The function that corresponds to the biconditional, the equivalence, or the if and only statement is exhibited in the following fashion:

\[[x \Leftrightarrow y] = [x = y] = F_{9}^{(2)} (x, y) = \texttt{((} ~x~,~y~ \texttt{))}.\]

Finally, there is a boolean function that is logically associated with the exclusive disjunction, inequivalence, or not equals statement, algebraically associated with the binary sum operation, and geometrically associated with the symmetric difference of sets. This function is given by:

\[[x \neq y] = [x + y] = F_{6}^{(2)} (x, y) = \texttt{(} ~x~,~y~ \texttt{)}.\]

Let me now address one last question that may have occurred to some. What has happened, in this suggested scheme of functional reasoning, to the distinction that is quite pointedly made by careful logicians between (1) the connectives called conditionals and symbolized by the signs \((\rightarrow)\) and \((\leftarrow),\) and (2) the assertions called implications and symbolized by the signs \((\Rightarrow)\) and \((\Leftarrow)\), and, in a related question: What has happened to the distinction that is equally insistently made between (3) the connective called the biconditional and signified by the sign \((\leftrightarrow)\) and (4) the assertion that is called an equivalence and signified by the sign \((\Leftrightarrow)\)?
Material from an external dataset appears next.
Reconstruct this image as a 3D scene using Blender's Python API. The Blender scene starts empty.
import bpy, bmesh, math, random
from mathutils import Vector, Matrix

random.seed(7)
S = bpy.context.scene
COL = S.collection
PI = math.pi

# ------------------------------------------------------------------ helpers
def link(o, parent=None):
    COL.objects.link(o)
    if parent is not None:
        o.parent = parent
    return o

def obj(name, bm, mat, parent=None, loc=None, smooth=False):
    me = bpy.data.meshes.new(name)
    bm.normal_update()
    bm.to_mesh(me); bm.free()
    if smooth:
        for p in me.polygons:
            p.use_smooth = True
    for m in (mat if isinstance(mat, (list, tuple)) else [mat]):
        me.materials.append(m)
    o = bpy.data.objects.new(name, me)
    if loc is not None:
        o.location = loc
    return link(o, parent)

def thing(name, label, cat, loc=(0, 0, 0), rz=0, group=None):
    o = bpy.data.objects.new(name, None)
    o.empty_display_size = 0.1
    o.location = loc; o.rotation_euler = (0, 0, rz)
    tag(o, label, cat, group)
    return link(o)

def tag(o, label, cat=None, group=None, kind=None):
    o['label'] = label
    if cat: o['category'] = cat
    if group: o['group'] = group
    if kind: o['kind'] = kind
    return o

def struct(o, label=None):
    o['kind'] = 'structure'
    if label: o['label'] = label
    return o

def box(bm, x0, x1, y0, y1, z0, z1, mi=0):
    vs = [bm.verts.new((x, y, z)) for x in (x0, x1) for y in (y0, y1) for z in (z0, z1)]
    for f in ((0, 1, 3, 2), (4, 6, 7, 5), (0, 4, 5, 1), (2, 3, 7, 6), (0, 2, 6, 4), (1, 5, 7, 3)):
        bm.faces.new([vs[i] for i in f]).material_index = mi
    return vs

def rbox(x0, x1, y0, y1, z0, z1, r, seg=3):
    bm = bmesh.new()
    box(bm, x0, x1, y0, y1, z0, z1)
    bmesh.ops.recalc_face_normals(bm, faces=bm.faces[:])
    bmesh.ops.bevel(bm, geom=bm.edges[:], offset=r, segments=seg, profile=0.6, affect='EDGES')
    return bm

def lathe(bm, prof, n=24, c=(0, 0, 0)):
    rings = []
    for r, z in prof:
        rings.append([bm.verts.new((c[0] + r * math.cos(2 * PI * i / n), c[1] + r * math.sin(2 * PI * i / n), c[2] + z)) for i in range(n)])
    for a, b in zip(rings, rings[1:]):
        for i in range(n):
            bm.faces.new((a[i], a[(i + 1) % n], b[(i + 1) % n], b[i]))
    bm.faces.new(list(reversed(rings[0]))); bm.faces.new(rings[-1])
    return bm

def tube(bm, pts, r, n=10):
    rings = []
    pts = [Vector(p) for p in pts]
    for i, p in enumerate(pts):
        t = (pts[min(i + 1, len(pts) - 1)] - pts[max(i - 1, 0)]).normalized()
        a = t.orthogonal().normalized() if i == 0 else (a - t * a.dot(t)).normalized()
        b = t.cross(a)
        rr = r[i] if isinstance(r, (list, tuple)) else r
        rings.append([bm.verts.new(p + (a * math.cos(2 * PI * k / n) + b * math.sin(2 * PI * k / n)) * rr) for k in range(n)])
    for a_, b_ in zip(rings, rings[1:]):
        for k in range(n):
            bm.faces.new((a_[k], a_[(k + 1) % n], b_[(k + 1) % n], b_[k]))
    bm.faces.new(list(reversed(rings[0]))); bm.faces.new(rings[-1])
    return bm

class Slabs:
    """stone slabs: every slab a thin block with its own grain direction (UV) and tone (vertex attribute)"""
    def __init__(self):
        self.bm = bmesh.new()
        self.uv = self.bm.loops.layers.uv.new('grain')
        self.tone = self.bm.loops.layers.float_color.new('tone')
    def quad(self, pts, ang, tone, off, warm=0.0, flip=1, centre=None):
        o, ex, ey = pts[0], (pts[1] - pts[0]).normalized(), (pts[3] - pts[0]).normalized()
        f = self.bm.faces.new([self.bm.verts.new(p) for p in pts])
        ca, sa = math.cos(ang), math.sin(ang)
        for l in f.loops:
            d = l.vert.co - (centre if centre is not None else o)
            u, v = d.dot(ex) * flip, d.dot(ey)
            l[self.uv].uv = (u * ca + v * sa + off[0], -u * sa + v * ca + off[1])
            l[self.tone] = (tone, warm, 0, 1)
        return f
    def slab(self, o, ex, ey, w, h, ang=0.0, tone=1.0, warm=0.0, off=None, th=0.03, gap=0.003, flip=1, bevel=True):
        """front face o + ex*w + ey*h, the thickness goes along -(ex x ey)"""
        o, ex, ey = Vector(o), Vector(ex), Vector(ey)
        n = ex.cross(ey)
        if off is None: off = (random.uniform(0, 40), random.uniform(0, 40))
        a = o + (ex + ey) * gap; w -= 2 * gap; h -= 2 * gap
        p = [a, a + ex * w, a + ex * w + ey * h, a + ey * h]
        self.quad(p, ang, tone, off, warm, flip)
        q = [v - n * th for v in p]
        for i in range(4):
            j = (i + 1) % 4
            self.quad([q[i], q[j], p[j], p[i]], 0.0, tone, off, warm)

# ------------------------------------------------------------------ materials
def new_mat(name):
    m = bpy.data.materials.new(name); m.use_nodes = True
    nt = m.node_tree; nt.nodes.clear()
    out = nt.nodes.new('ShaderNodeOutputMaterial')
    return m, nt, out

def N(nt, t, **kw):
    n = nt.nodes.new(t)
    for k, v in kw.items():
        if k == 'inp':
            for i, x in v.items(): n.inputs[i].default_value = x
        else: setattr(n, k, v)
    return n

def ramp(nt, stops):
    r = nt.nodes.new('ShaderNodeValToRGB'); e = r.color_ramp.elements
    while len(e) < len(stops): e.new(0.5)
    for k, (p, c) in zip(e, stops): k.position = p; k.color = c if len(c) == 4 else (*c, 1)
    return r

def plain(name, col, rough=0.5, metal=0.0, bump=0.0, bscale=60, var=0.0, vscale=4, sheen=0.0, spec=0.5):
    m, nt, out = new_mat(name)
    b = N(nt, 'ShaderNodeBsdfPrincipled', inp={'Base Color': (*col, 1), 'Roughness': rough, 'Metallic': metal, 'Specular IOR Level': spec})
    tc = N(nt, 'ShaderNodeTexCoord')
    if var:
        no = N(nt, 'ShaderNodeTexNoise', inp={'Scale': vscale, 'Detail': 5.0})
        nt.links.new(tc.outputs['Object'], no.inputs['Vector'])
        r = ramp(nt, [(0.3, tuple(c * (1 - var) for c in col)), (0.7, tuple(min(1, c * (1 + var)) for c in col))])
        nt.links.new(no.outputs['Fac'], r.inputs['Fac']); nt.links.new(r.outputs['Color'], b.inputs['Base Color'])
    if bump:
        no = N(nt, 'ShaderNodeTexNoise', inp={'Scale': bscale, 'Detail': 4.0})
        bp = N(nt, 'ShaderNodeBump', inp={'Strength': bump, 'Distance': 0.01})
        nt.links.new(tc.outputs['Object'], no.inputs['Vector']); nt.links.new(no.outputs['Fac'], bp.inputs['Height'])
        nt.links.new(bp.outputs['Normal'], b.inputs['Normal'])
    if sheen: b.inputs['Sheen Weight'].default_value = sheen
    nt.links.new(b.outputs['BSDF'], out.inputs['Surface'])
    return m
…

My answer is this: For my part, I am deliberately avoiding making these distinctions at the level of syntax, preferring to treat them instead as distinctions in the use of boolean functions, turning on whether the function is mentioned directly and used to compute values on arguments, or whether its inverse is being invoked to indicate the fibers of truth or untruth under the propositional function in question.